AIM OF THE TASK
Restate every line of the material, word for word.

SUPPLIED INFORMATION
[start]

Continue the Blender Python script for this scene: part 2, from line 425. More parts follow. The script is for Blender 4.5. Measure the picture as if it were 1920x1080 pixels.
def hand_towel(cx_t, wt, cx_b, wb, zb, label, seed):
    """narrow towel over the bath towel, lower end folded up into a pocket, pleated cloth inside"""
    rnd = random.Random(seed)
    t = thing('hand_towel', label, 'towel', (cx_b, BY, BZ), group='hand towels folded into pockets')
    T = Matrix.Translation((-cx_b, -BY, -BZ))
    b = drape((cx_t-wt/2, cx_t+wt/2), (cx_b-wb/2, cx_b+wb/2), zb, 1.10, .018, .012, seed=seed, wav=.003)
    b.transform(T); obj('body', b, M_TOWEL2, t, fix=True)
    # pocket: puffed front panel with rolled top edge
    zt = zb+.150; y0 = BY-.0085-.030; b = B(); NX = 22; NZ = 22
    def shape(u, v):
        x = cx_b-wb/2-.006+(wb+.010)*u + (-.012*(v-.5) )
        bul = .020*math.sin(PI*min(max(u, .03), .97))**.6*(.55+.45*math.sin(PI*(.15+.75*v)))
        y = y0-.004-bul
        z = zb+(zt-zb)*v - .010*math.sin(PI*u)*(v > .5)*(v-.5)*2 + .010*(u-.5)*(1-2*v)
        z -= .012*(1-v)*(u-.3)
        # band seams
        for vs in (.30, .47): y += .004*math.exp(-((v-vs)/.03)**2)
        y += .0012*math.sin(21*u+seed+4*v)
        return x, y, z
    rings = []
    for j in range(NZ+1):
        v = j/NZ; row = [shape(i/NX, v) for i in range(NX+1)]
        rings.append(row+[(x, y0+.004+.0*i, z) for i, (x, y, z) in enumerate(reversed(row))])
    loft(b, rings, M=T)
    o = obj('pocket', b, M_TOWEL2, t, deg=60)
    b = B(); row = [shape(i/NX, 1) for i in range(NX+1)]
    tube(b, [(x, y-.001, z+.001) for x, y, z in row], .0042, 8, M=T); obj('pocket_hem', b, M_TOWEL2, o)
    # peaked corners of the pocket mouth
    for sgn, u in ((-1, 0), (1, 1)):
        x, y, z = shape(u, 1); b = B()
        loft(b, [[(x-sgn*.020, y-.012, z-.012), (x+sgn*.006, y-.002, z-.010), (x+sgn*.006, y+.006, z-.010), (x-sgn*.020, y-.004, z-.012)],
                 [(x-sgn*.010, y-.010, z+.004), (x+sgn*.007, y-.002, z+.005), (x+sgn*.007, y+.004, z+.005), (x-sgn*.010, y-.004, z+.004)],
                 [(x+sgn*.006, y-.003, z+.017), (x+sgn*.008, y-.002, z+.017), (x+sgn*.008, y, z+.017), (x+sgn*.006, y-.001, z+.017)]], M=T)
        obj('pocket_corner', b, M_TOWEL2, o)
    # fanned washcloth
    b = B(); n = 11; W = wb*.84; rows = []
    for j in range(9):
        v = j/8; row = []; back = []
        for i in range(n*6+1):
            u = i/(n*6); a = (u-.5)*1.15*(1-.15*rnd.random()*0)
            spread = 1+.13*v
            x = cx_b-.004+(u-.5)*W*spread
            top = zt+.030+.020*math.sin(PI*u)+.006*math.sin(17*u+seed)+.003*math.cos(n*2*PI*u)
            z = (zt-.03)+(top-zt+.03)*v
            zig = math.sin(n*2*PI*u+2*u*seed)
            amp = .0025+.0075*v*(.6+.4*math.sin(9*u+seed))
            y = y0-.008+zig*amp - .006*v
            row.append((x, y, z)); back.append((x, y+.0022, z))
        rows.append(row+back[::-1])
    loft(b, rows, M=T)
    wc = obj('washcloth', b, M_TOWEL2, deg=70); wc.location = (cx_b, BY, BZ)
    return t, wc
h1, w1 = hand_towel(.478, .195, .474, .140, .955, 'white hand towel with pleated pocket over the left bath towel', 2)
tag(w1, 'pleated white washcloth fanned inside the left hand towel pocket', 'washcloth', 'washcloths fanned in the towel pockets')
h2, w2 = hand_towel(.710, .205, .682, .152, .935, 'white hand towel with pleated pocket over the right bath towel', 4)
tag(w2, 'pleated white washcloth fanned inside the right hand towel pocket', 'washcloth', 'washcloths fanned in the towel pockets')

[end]

EXERCISE RESULT
Continue the Blender Python script for this scene: part 2, from line 425. More parts follow. The script is for Blender 4.5. Measure the picture as if it were 1920x1080 pixels.
def hand_towel(cx_t, wt, cx_b, wb, zb, label, seed):
    """narrow towel over the bath towel, lower end folded up into a pocket, pleated cloth inside"""
    rnd = random.Random(seed)
    t = thing('hand_towel', label, 'towel', (cx_b, BY, BZ), group='hand towels folded into pockets')
    T = Matrix.Translation((-cx_b, -BY, -BZ))
    b = drape((cx_t-wt/2, cx_t+wt/2), (cx_b-wb/2, cx_b+wb/2), zb, 1.10, .018, .012, seed=seed, wav=.003)
    b.transform(T); obj('body', b, M_TOWEL2, t, fix=True)
    # pocket: puffed front panel with rolled top edge
    zt = zb+.150; y0 = BY-.0085-.030; b = B(); NX = 22; NZ = 22
    def shape(u, v):
        x = cx_b-wb/2-.006+(wb+.010)*u + (-.012*(v-.5) )
        bul = .020*math.sin(PI*min(max(u, .03), .97))**.6*(.55+.45*math.sin(PI*(.15+.75*v)))
        y = y0-.004-bul
        z = zb+(zt-zb)*v - .010*math.sin(PI*u)*(v > .5)*(v-.5)*2 + .010*(u-.5)*(1-2*v)
        z -= .012*(1-v)*(u-.3)
        # band seams
        for vs in (.30, .47): y += .004*math.exp(-((v-vs)/.03)**2)
        y += .0012*math.sin(21*u+seed+4*v)
        return x, y, z
    rings = []
    for j in range(NZ+1):
        v = j/NZ; row = [shape(i/NX, v) for i in range(NX+1)]
        rings.append(row+[(x, y0+.004+.0*i, z) for i, (x, y, z) in enumerate(reversed(row))])
    loft(b, rings, M=T)
    o = obj('pocket', b, M_TOWEL2, t, deg=60)
    b = B(); row = [shape(i/NX, 1) for i in range(NX+1)]
    tube(b, [(x, y-.001, z+.001) for x, y, z in row], .0042, 8, M=T); obj('pocket_hem', b, M_TOWEL2, o)
    # peaked corners of the pocket mouth
    for sgn, u in ((-1, 0), (1, 1)):
        x, y, z = shape(u, 1); b = B()
        loft(b, [[(x-sgn*.020, y-.012, z-.012), (x+sgn*.006, y-.002, z-.010), (x+sgn*.006, y+.006, z-.010), (x-sgn*.020, y-.004, z-.012)],
                 [(x-sgn*.010, y-.010, z+.004), (x+sgn*.007, y-.002, z+.005), (x+sgn*.007, y+.004, z+.005), (x-sgn*.010, y-.004, z+.004)],
                 [(x+sgn*.006, y-.003, z+.017), (x+sgn*.008, y-.002, z+.017), (x+sgn*.008, y, z+.017), (x+sgn*.006, y-.001, z+.017)]], M=T)
        obj('pocket_corner', b, M_TOWEL2, o)
    # fanned washcloth
    b = B(); n = 11; W = wb*.84; rows = []
    for j in range(9):
        v = j/8; row = []; back = []
        for i in range(n*6+1):
            u = i/(n*6); a = (u-.5)*1.15*(1-.15*rnd.random()*0)
            spread = 1+.13*v
            x = cx_b-.004+(u-.5)*W*spread
            top = zt+.030+.020*math.sin(PI*u)+.006*math.sin(17*u+seed)+.003*math.cos(n*2*PI*u)
            z = (zt-.03)+(top-zt+.03)*v
            zig = math.sin(n*2*PI*u+2*u*seed)
            amp = .0025+.0075*v*(.6+.4*math.sin(9*u+seed))
            y = y0-.008+zig*amp - .006*v
            row.append((x, y, z)); back.append((x, y+.0022, z))
        rows.append(row+back[::-1])
    loft(b, rows, M=T)
    wc = obj('washcloth', b, M_TOWEL2, deg=70); wc.location = (cx_b, BY, BZ)
    return t, wc
h1, w1 = hand_towel(.478, .195, .474, .140, .955, 'white hand towel with pleated pocket over the left bath towel', 2)
tag(w1, 'pleated white washcloth fanned inside the left hand towel pocket', 'washcloth', 'washcloths fanned in the towel pockets')
h2, w2 = hand_towel(.710, .205, .682, .152, .935, 'white hand towel with pleated pocket over the right bath towel', 4)
tag(w2, 'pleated white washcloth fanned inside the right hand towel pocket', 'washcloth', 'washcloths fanned in the towel pockets')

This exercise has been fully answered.